TaxSource Total

Here you can access summary of the key current tax developments in Ireland, the UK and internationally as reported by Chartered Accountants Ireland

The report of key tax developments are displayed per year, per month, by Ireland, the UK or International and by report title

Finance Bill 2014

The Finance Bill, which was published on 23 October, includes many measures not previously announced in Budget 2015. Anti-avoidance features prominently with a rewrite of Section 811 and the Mandatory Disclosure Regime. Anti-evasion also features, particularly in relation to VAT. There is little or nothing to relieve the tax compliance burden on business; in fact the contrary is the case.

A whistlestop tour of new measures includes:

Anti Avoidance

Section 10 – restriction on losses on part-time trades. Generally the taxpayer will have to spend 10 hours a week working in a loss-making trade to have the losses available for offset. Otherwise the loss offset is restricted to the lower of the loss actually incurred, and €31,750. Farming, market gardening and Lloyd’s underwriting are specifically excluded from the restriction. “Tax planned” losses are also excluded.

Section 40 – CGT anti-avoidance. Ensures that an asset uplift during a period of temporary non residence gets caught for CGT charging purposes.

Section 41 – in future, works of art cannot be regarded as items of plant (and therefore cannot be regarded as wasting assets).

Section 72 – a main purpose test has been introduced into the charitable discretionary trust tax regime.

Section 73 – exemption from CAT payments already exists for the support and maintenance or education of children, including the children of the civil partner, or to a person to whom the donor stands in loco parentis. An amendment confines the exemption to payments made to minor children and to children under the age of 25 in full-time education.
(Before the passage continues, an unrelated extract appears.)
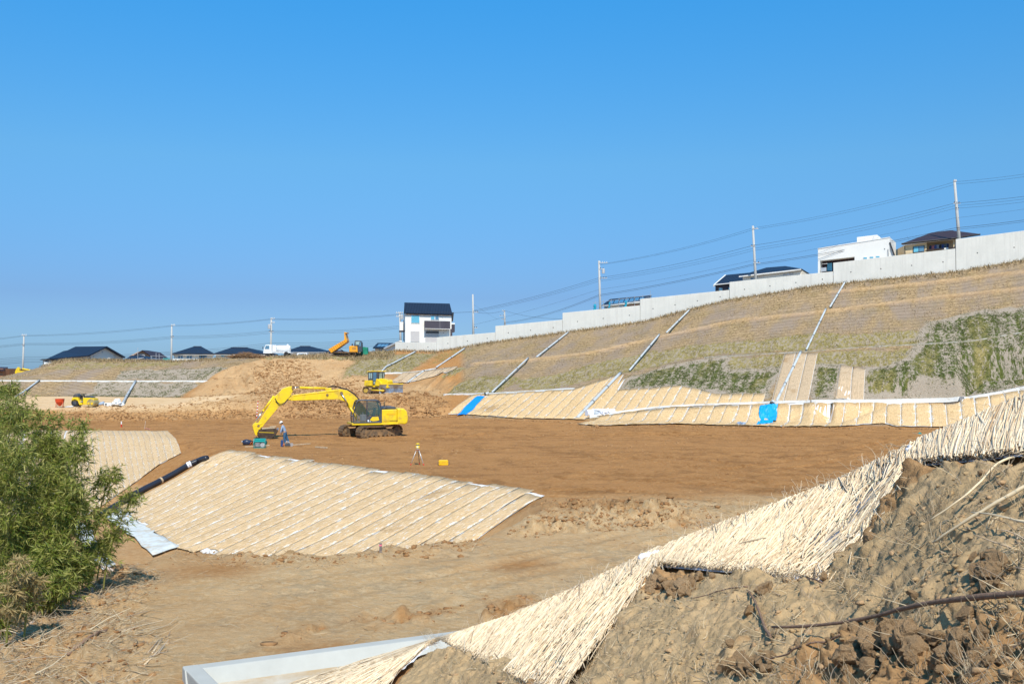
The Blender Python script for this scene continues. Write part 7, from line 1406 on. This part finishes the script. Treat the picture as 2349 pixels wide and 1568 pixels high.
for k, nm in enumerate(('upper', 'second', 'third', 'lowest')): run('%s one of the four low cables over the crest houses' % nm, [(-200, 832 + k * 4), (55, 818 + k * 4.2), (394, 806 + k * 2.6), (622, 786 + k * 4.5), (917, 776 + k * 4.5)], .024 + .008 * (k == 3), .3)
run('cable from the tall white house to the small distant pole', [(917, 719), (1085, 715), (1157, 711)], .03, .2); run('cable from the small distant pole down to the second wall step', [(1157, 712), (1374, 726)], .03, .4)
cable('thin stay wire left of the slim pole', [(1086, 698, 163), (1140, 732, 200)], .012); cable('service drop beside the white flat-roofed house', [(2080, 540, 150), (2105, 592, 150)], .012)
# ------------------------------------------------------------------ bamboo at the left edge
def leaf_material(name, cols, trans=.3):
    N = NT(name); at_ = N.n('ShaderNodeAttribute', attribute_name='tint'); sp = N.n('ShaderNodeSeparateColor'); N.l(at_.outputs['Color'], sp.inputs[0]); rp = N.n('ShaderNodeValToRGB'); e = rp.color_ramp.elements
    e[0].color = (*cols[0], 1); e[1].color = (*cols[-1], 1)
    for k, cc in enumerate(cols[1:-1]): q = e.new((k + 1) / (len(cols) - 1)); q.color = (*cc, 1)
    N.l(sp.outputs[0], rp.inputs[0]); N.base(rp.outputs[0]); N.b.inputs['Roughness'].default_value = .5; N.b.inputs['Specular IOR Level'].default_value = .35
    tr = N.n('ShaderNodeBsdfTranslucent'); N.l(rp.outputs[0], tr.inputs[0]); mx = N.n('ShaderNodeMixShader'); mx.inputs[0].default_value = trans; N.l(N.b.outputs[0], mx.inputs[1]); N.l(tr.outputs[0], mx.inputs[2]); N.l(mx.outputs[0], N.t.nodes['Material Output'].inputs[0]); return N.m
LEAF = leaf_material('bamboo_leaf', [(.07, .115, .012), (.16, .21, .028), (.27, .30, .05), (.44, .41, .13), (.12, .17, .022)])
LEAFD = leaf_material('dry_bamboo_leaf', [(.34, .24, .10), (.50, .38, .18), (.18, .17, .05)])
CULM = mat('bamboo_culm', (.20, .20, .05), .5, var=.2, scale=8); BRCH = mat('bamboo_branch', (.17, .16, .05), .6)
def leaves_mesh(name, Pp, Dd, L, Wd, tint):
    n = len(Pp); D = Dd / (np.linalg.norm(Dd, axis=1)[:, None] + 1e-9); S = np.cross(D, RNG.normal(size=(n, 3))); S /= np.linalg.norm(S, axis=1)[:, None] + 1e-9; Nn = np.cross(D, S)
    V = np.zeros((n, 6, 3)); L = L[:, None]; Wd = Wd[:, None]
    V[:, 0] = Pp; V[:, 1] = Pp + D * L * .35 + S * Wd; V[:, 2] = Pp + D * L * .35 - S * Wd; V[:, 3] = Pp + D * L * .38 + Nn * Wd * .4; V[:, 4] = Pp + D * L + np.array([0, 0, -.15]) * L; V[:, 5] = V[:, 3]
    i = np.arange(n)[:, None] * 6; F = np.concatenate([i + np.array([[0, 1, 3]]), i + np.array([[0, 3, 2]]), i + np.array([[1, 4, 3]]), i + np.array([[3, 4, 2]])])
    t = np.repeat(tint[:, None], 6, 1).reshape(-1, 1); return np_mesh(name, V.reshape(-1, 3), F, None, {'tint': np.hstack([t, t, t])})
def bamboo(label, bx_, by_, top, lean, nleaf, spread, seed, group='bamboo stems of the thicket', tilt0=.0, fromf=.12, leafsz=1.0, dry=False, clus=7):
    """base (x, y) on the ground, top = height above the ground"""
    rs = np.random.default_rng(seed); zb = onr(bx_, by_); root = empty('bamboo', (bx_, by_, zb), 0, label, 'bamboo', group); n = 14
    pts = [Vector((lean[0] * (k / n) ** 1.7, lean[1] * (k / n) ** 1.7, top * (k / n) - .12 * abs(lean[0]) * (k / n) ** 3)) for k in range(n + 1)]
    tb('culm', pts, [.024 * (1 - .75 * k / n) for k in range(n + 1)], CULM, root, 7)
    A = np.array([tuple(p) for p in pts]); nb = max(12, nleaf // (clus * 7)); f = fromf + (1 - fromf) * rs.random(nb) ** .85; base_ = np.stack([np.interp(f, np.linspace(0, 1, n + 1), A[:, c]) for c in range(3)], 1)
    az = rs.random(nb) * 6.28; ln = spread * (.35 + .75 * rs.random(nb)) * (1.1 - .65 * f); el = .35 + .5 * rs.random(nb); tip = base_ + np.stack([np.cos(az) * np.cos(el), np.sin(az) * np.cos(el), np.sin(el) * .9], 1) * ln[:, None]
    bend = np.stack([0 * az, 0 * az, .10 * ln], 1); o = link('branches', sticks_mesh('branches', base_, tip, np.full(nb, .006), np.full(nb, .0025), bend, 3, 2), BRCH, root); o['kind'] = 'stuff'
    k = nleaf // clus; bi = rs.integers(0, nb, k); g = .25 + .8 * rs.random(k); c = base_[bi] * (1 - g[:, None]) + tip[bi] * g[:, None] + bend[bi] * (4 * g * (1 - g))[:, None].clip(-1, 1); tw = rs.normal(size=(k, 3)) * np.array([.16, .16, .10]) * spread; tipc = c + tw
    o = link('twigs', sticks_mesh('twigs', c, tipc, np.full(k, .0028), np.full(k, .0015), None, 3, 0), BRCH, root); o['kind'] = 'stuff'
    P_ = np.repeat(tipc, clus, 0) - np.repeat(tw, clus, 0) * (rs.random(k * clus) * .6)[:, None]; D_ = np.repeat(tw / (np.linalg.norm(tw, axis=1)[:, None] + 1e-6), clus, 0) * .8 + rs.normal(size=(k * clus, 3)) * .75 + np.array([0, 0, .05]); L_ = (.11 + .11 * rs.random(k * clus)) * leafsz
    t = np.clip(rs.random(k * clus) * .8 + .2 * np.repeat(rs.random(k), clus), 0, 1); o = link('leaves', leaves_mesh('leaves', P_, D_, L_, L_ * .062 + .002, t), LEAFD if dry else LEAF, root); o['kind'] = 'stuff'; return root
def bpos(px, d): x, y, z = ray(px, 1100); return x / y * d, d
THK = 'leafy green bamboo stem within the dense thicket at the left edge'
k = 0
for px, d, yt in ((-190, 25.5, 900), (-140, 27.5, 880), (-100, 24.5, 905), (-70, 29.0, 868), (-45, 26.0, 885), (-20, 24.2, 915), (0, 28.0, 878), (22, 25.2, 900), (40, 29.5, 905), (52, 26.5, 935), (75, 24.8, 985), (88, 28.2, 965), (112, 25.6, 1010), (60, 23.2, 1060), (10, 22.6, 1000), (135, 27.0, 1060), (-60, 22.4, 960)):
    x, y = bpos(px, d); zt = P(px, yt, d).z; zb = onr(x, y); bamboo(THK, x, y, zt - zb - .2, (.15 + .5 * RNG.random(), -.5 * RNG.random()), 4300, .85 if px > 50 else .95, 100 + k, leafsz=.88); k += 1
for px, d, yt, lean, nl, lb in ((128, 25.2, 950, .3, 1500, 'tall airy bamboo stem just right of the thicket, reaching above the left matted slope'), (178, 24.6, 968, .45, 1700, 'bamboo stem in front of the small left matted slope, its tip arching right'), (205, 24.0, 1000, .2, 1300, 'straight yellowish bamboo stem standing clear of the thicket over the left matting'),
                             (232, 25.0, 1075, .6, 1200, 'short airy bamboo stem leaning right over the end of the black pipe'), (265, 24.4, 1130, .75, 1100, 'lowest bamboo stem at the right, hanging over the white lining'), (160, 23.4, 1110, .5, 2600, 'bushy bamboo stem at the right flank of the thicket, lower half of the height')):
    x, y = bpos(px - 25, d); zt = P(px, yt, d).z; zb = onr(x, y); bamboo(lb, x, y, zt - zb, (lean, -.2), nl, .8, 200 + k, 'airy bamboo stems right of the thicket', fromf=.3, clus=6); k += 1
for px, d, yt, nl in ((210, 24.5, 1245, 1200), (245, 26, 1235, 800), (135, 23, 1255, 3000), (80, 22.5, 1290, 3800), (175, 23.6, 1290, 1700), (40, 21.8, 1330, 3200), (-10, 21, 1350, 3000), (130, 22.2, 1330, 2400)):
    x, y = bpos(px - 20, d); zt = P(px, yt, d).z; zb = onr(x, y); bamboo('low bushy bamboo at the foot of the thicket by the dead stalks', x, y, max(.8, zt - zb), (.4, -.3), nl, .9, 300 + k, 'low bamboo at the foot of the thicket', fromf=.25); k += 1
x, y = bpos(20, 19.5); bamboo('yellowed dry bamboo sprigs at the left edge above the tall stake', x, y, 1.7, (.3, -.2), 900, .5, 400, fromf=.3, dry=True); x, y = bpos(60, 20.0); bamboo('dry yellow bamboo tuft below the thicket near the leaning stake', x, y, 1.3, (.3, -.2), 700, .45, 401, fromf=.3, dry=True)
# ------------------------------------------------------------------ clods, straw litter and turf
def gsamp(n, wgt, x0=None):
    w = wgt.ravel().astype(float) * (GY.ravel() ** 1.0) * np.repeat(np.gradient(dg), NTG); w /= w.sum(); i = RNG.choice(len(w), n, p=w); X = GX.ravel()[i] + (RNG.random(n) - .5) * (tg[1] - tg[0]) * GY.ravel()[i]; Y = GY.ravel()[i] + (RNG.random(n) - .5) * np.repeat(np.gradient(dg), NTG)[i]; return X, Y, Hs(X, Y, GZR), i
view = (np.abs(tg)[None, :] < .56) & (GY < 165)
X, Y, Z, i = gsamp(15000, rough * bank * view); crumbs('bank_clods', np.stack([X, Y, Z], 1), None, .04 + .22 * RNG.random(len(X)) ** 4 * (.5 + .5 * (X > -25)), SOILCLOD)
X, Y, Z, i = gsamp(9000, rough * (bank < .2) * view * (GY < 60)); crumbs('path_clods', np.stack([X, Y, Z], 1), None, .012 + .10 * RNG.random(len(X)) ** 5, SOILCLOD)
X, Y, Z, i = gsamp(7000, rough * (bank < .2) * view * (GY >= 60) + .02 * mound); crumbs('mound_clods', np.stack([X, Y, Z], 1), None, .04 + .2 * RNG.random(len(X)) ** 4, SOILCLOD)
flo = (1 - mats_area) * (GY < 108) * (D0g < 107.5) * view * (GZ > -.5)
X, Y, Z, i = gsamp(9000, flo * np.clip(.15 + dark + np.maximum(0, fbm(GX, GY, 5, 3, 88)) * 2, 0, 2)); s_ = .012 + .05 * RNG.random(len(X)) ** 4; s_ *= np.clip(Y / 40, .5, 1.6); crumbs('floor_crumbs', np.stack([X, Y, Z], 1), None, s_, SOILCLOD)
# a continuous row of clods along the foot of the right hillside
q = resamp([hit(x, y + 1, 60)[:2] for x, y in ((1028, 953), (1179, 962), (1330, 970), (1364, 978), (1507, 976), (1729, 979), (1940, 981), (2212, 982), (2400, 985))], 900); q = q + RNG.normal(size=q.shape) * np.array([.5, .55]) - np.array([0, .5]); crumbs('toe_clods', np.stack([q[:, 0], q[:, 1], Hs(q[:, 0], q[:, 1], GZR)], 1), None, .04 + .16 * RNG.random(900) ** 3, SOILCLOD)
# straw and dead stalks on the verge below the bamboo and along the path
def litter(name, wgt, n, l0, l1, r, up=.35):
    X, Y, Z, i = gsamp(n, wgt * view); a = RNG.random(n) * 6.28; ln = l0 + (l1 - l0) * RNG.random(n) ** 2; p = np.stack([X, Y, Z + .01], 1); d = np.stack([np.cos(a), np.sin(a), RNG.random(n) * up], 1) * ln[:, None]; o = link(name, sticks_mesh(name, p, p + d, r * (.7 + .8 * RNG.random(n)), np.full(n, r * .5), (RNG.random((n, 3)) - .5) * ln[:, None] * .2, 3, 1), LITTER); o['kind'] = 'stuff'
litter('verge_litter', weeds, 9000, .08, .55, .005, .5); litter('verge_sticks', weeds, 420, .4, 1.1, .012, .3)
edge_m = polymask([(380, 1290), (430, 1255), (750, 1280), (1000, 1246), (1120, 1238), (1100, 1262), (760, 1305)], .6); litter('edge_litter', edge_m, 1600, .1, .5, .005, .9)
litter('path_straw', (road_t > .3) * (1 - mats_area) * (GY < 46), 650, .1, .7, .006, .05)
for lb, pp in (('brown fallen log on the verge of dead stalks, lower left', [(163, 1505), (205, 1482), (228, 1470), (262, 1462)]), ('pale broken stick beside the fallen log, lower left', [(300 * .52, 1520), (172, 1508)])):
    pts = [hit(x, y, 12) for x, y in pp]; tag(tb('fallen_log', [Vector((p.x, p.y, onr(p.x, p.y) + .05)) for p in pts], .055 if 'log' in lb[:12] else .03, TWIG, None, 8), lb, 'log')
for x0, y0, x1, y1 in ((318, 1525, 365, 1478), (330, 1530, 378, 1488), (340, 1515, 372, 1475)):
    a, b = hit(x0, y0, 12), hit(x1, y1, 12); o = tb('straw_bundle', [a + Vector((0, 0, .04)), b + Vector((0, 0, .10))], [.02, .012], REED, None, 6); tag(o, 'pale straw stalk in the little bundle left of the basin corner, ' + {1525: 'the longest one', 1530: 'the lowest one', 1515: 'the topmost one'}[y0], 'straw', 'straw stalks left of the basin corner')
# turf blades on the slopes
def blades(name, wgt, n, h, w, m):
    X, Y, Z, i = gsamp(n, wgt * view); a = RNG.random(n) * 6.28; hh = h * (.5 + RNG.random(n)); ww = w * (.6 + .8 * RNG.random(n)); p = np.stack([X, Y, Z - .02], 1); s = np.stack([np.cos(a), np.sin(a), 0 * a], 1) * ww[:, None]; t = p + np.stack([RNG.normal(size=n) * .5, RNG.normal(size=n) * .5, np.ones(n)], 1) * hh[:, None]
    V = np.stack([p - s, p + s, t], 1).reshape(-1, 3); F = np.arange(3 * n).reshape(n, 3); r = np.repeat(RNG.random((n, 1)), 3, 0); o = link(name, np_mesh(name, V, F, None, {'tint': np.hstack([r, r, r])}), m); o['kind'] = 'stuff'
GBL = leaf_material('green_turf_blade', [(.035, .065, .014), (.09, .125, .03), (.19, .19, .06), (.06, .09, .02)], .2); DBL = leaf_material('dry_turf_blade', [(.36, .26, .13), (.48, .36, .20), (.22, .16, .08), (.40, .31, .20)], .15); OBL = leaf_material('olive_turf_blade', [(.20, .17, .05), (.34, .28, .10), (.14, .15, .04)], .2)
g_n = np.clip(fbm(Cc * 2.2, Qq * 1.6, 1.0, 3, 201) * 2.2 + .35, 0, 1); blades('green_turf', green * g_n, 42000, .075, .06, GBL)
blades('dry_turf', dry * (1 - green) * (1 - olive * .6) * (GY < 156) * np.clip(fbm(GX, GY, 2.2, 3, 202) * 2 + .5, 0, 1), 52000, .12, .045, DBL); blades('olive_turf', olive * (1 - green) * np.clip(fbm(Cc * 1.6, Qq * .8, 1.0, 3, 203) * 2.2 + .3, 0, 1), 22000, .08, .05, OBL)
crest_m = polymask([(590, 819), (905, 806), (905, 801), (780, 806), (600, 812)], .8) + polymask([(97, 842), (160, 829), (420, 832), (520, 826), (520, 819), (400, 822), (160, 819), (97, 834)], .6); blades('crest_turf', crest_m, 6000, .35, .05, DBL)
wf = np.exp(-((D0g - 149.3) / .8) ** 2) * (tg[None, :] > -.12); blades('wall_foot_turf', wf, 7000, .35, .05, DBL)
It will also ensure that the children of living parents and orphaned children are treated the same way for CAT purposes.

Section 79 replaces TCA 97 sections 811 and 811A. The new section 811C effectively redefines a tax avoidance transaction, and removes the necessity for an Inspector of Taxes to form an opinion that a transaction is a tax avoidance transaction. Revenue may at any time withdraw or deny tax advantage by making or amending an assessment on the taxpayer by reference to the return in which the benefit of the tax avoidance transaction is claimed. A new section 811D puts a 30% surcharge on the tax recovered from a tax avoidance transaction where 811C has been applied, unless a protective notification has been made.
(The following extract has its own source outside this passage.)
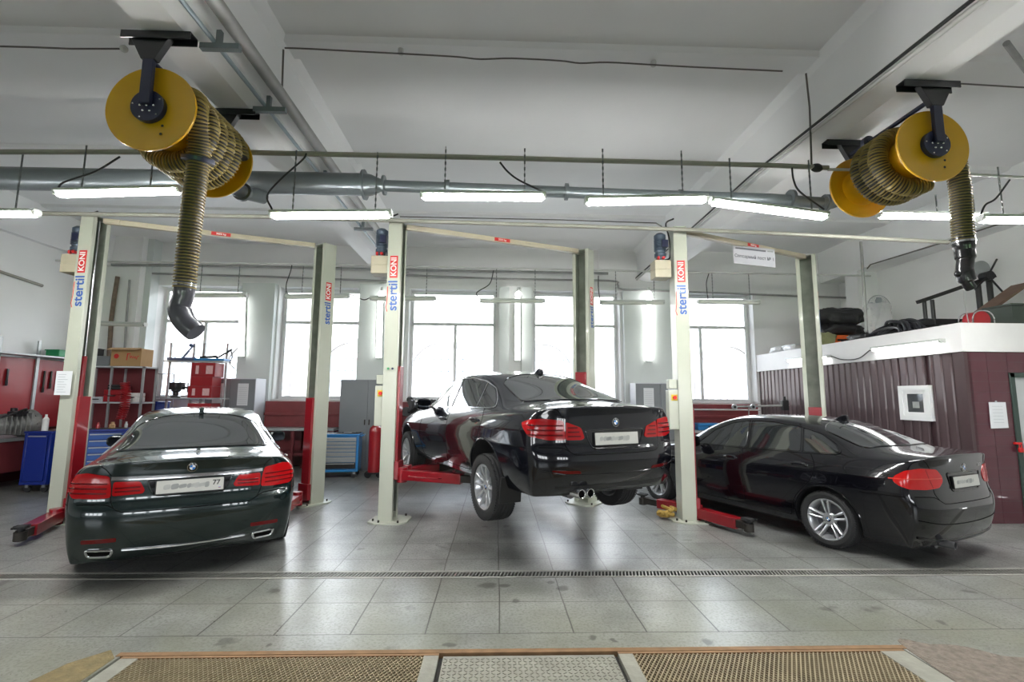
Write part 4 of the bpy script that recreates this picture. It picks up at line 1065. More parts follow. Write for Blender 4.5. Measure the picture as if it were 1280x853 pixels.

Section 80 addresses Mandatory Disclosure. It rewrites the Mandatory Disclosure legislation, inserting into the Taxes Consolidation Act the details of the Mandatory Disclosure regime which had hitherto been dealt with by Revenue Regulation. In addition, notified schemes are in the future to be given a reference number, which will be used on returns. A similar approach is already taken in other jurisdictions.
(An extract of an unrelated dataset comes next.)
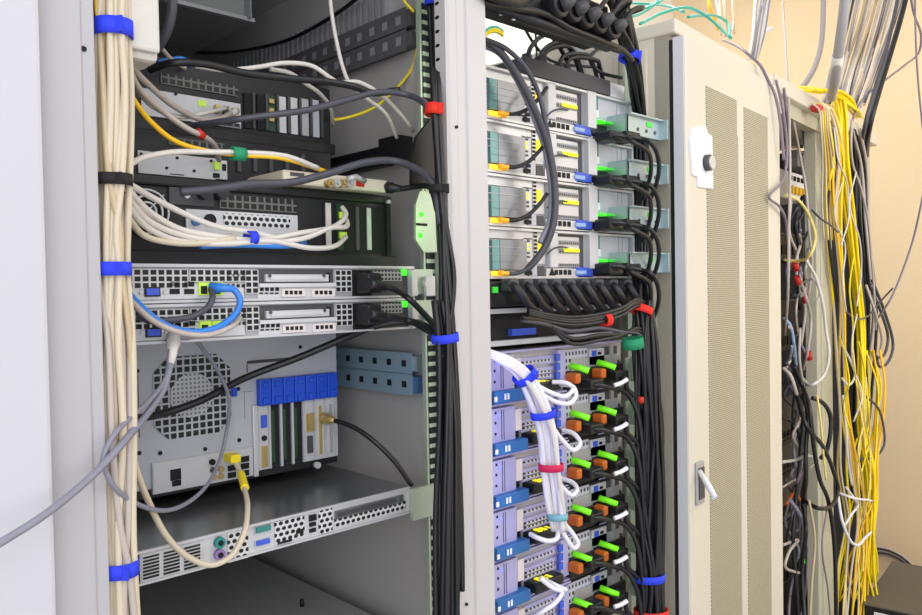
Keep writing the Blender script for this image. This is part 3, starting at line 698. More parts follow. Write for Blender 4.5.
cable('thin grey cable looping down across the grey tower', [(176, 338, .885), (192, 339, .90), (205, 352, .94), (220, 375, .98), (229, 400, 1.0), (226, 435, 1.02), (219, 462, 1.0), (203, 490, .94), (170, 510, .86), (135, 503, .80), (112, 484, .775), (102, 462, .77)], .0026, 'grey_cable')
cable('black double cable slanting up across the fan grille', [(130, 420, .95), (165, 413, .99), (200, 401, 1.0), (245, 378, 1.0), (300, 357, .97), (345, 338, .93), (380, 325, .89), (412, 322, .86), (430, 330, .81), (442, 350, .775)], .0052, 'black_cable')
cable('beige cable with yellow boot hanging in front of the lowest thin server', [(130, 448, .815), (138, 475, .83), (150, 505, .845), (168, 538, .86), (190, 558, .868), (212, 565, .868), (232, 555, .868), (244, 533, .872), (247.5, 508, .90), (244, 487, .96), (239, 470, 1.01), (234, 459.5, 1.032)], .0036, 'beige_cable')
u, z = RK.hit(233, 458, 1.03)
solo('network_plug', 'yellow network plug in the port panel of the grey tower', 'plug', MB().box(u-.008, u+.008, 1.02, 1.048, z-.006, z+.006), 'yellow_cable', (u, 1.03, z), b=.002)
cable('yellow boot sleeve on the beige hanging cable', [(241, 474, .995), (243, 481, .975), (245, 488, .955)], .0058, 'yellow_cable', name='cable_sleeve', cat='cable sleeve')
cable('black cable leaving the right side of the grey tower', [(328, 419, 1.03), (336, 421, 1.01), (355, 428, .98), (375, 442, .95), (395, 462, .93), (412, 486, .915)], .0040, 'black_cable', plug=('gold', .035, .009, False))
# black bundle
bundle([(432, -25, .84, .008, .008), (434, 40, .83, .008, .008), (435, 108, .785, .009, .008), (439, 188, .775, .010, .009), (444, 260, .768, .013, .011), (446, 336, .765, .0145, .013), (449, 420, .76, .017, .014), (450, 520, .76, .018, .014), (450, 645, .76, .020, .014)],
       7, .0036, ['black_cable'], 'black power cable in the bundle hanging beside the right white post', 'black cables beside the right post of the first rack', jit=.25)
bundle([(441, 300, .768, .014, .011), (445, 338, .765, .0145, .013), (449, 420, .76, .018, .014), (449, 520, .76, .019, .014), (450, 645, .76, .020, .014)],
       8, .0038, ['black_cable', 'black_rubber'], 'black power cable in the bundle hanging beside the right white post', 'black cables beside the right post of the first rack', jit=.25)
cable('black cable bowing away from the bundle along the right white post', [(440, 190, .77), (448, 235, .76), (454, 275, .755), (452, 310, .755), (448, 336, .76)], .0032, 'black_cable')
cable('black cable end standing apart in front of the right white post', [(455, 420, .757), (460, 480, .755), (462, 550, .755), (462.5, 591, .755)], .0034, 'black_cable')
strap('red strap on the black cables of the first rack', (434, 110, .785), .0125, .012, .015, 'strap_red', ax=(.12, 0, 1))
strap('blue strap above the red strap on the black cables', (433, 0, .835), .012, .012, .016, 'strap_blue')
strap('black strap on the black cables below the red strap', (439, 189, .775), .0135, .012, .011, 'strap_black')
strap('blue strap on the black cables beside the right white post', (445, 338, .765), .0185, .016, .0115, 'strap_blue', ax=(-.12, 0, 1), tail=False)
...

Compliance and Anti Evasion

Section 15 – tightens up RCT legislation with additional penalties on principal contractors.

Section 59 – VAT record retention. Accountable persons must retain all records and linking documents on VAT matters in dispute until the dispute is resolved.

Section 61 is VAT anti-evasion. The accountable person must issue a document which contains all of the particulars required on a VAT invoice to the customer, even if the customer is not VAT registered.

Section 62 is more VAT anti-evasion. The accountable person can become jointly and severally liable for VAT liabilities if involved in a series of transactions designed to evade VAT.

Section 77 allows Revenue to demand a return in connection with the domicile levy.

Section 83 extends the retention period for records in cases which are under appeal or legal process until such time as the proceedings have closed. It also provides for the retention of records by personal representative of a deceased person.

Regime Changes and Relieving Measures

Section 17 – makes significant changes to the pensions tax regime. It attempts to nail down any planning round ARFs and AMRFs. More positive changes include the allowing of a drawdown of 4% per annum from AMRFs. The annual rate of imputed distribution from ARFs is being reduced from 5% to 4% where the value is less than €2 million and the owner isn’t 70 years of age or older. The 6% rate continues in all cases where the value is greater than €2 million.

Section 29 – a new regime of allowances for aircraft hangars will take flight subject to commencement order.

Section 63 – exempts green fees, fostering services, and the management of certain defined contribution pension schemes from VAT. In future, the same rate of VAT will apply to herbal tea as to black tea.

Section 38 – removes the “trading” over-ride from the definition of corporate residence in Section 23A TCA 97. Section 882 is also amended, which concerns the notification of incorporation requirements to Revenue. The effect of any relevant Double Taxation Agreement appears unchanged.

Finance Bill 2014, including the Explanatory Memorandum, is available on the Oireachtas website.

According to Oireachtas officials, Committee Stage is scheduled for 18th, 19th, 20th of November and followed by Report Stage later in the month. The Bill is expected to be signed into law in December.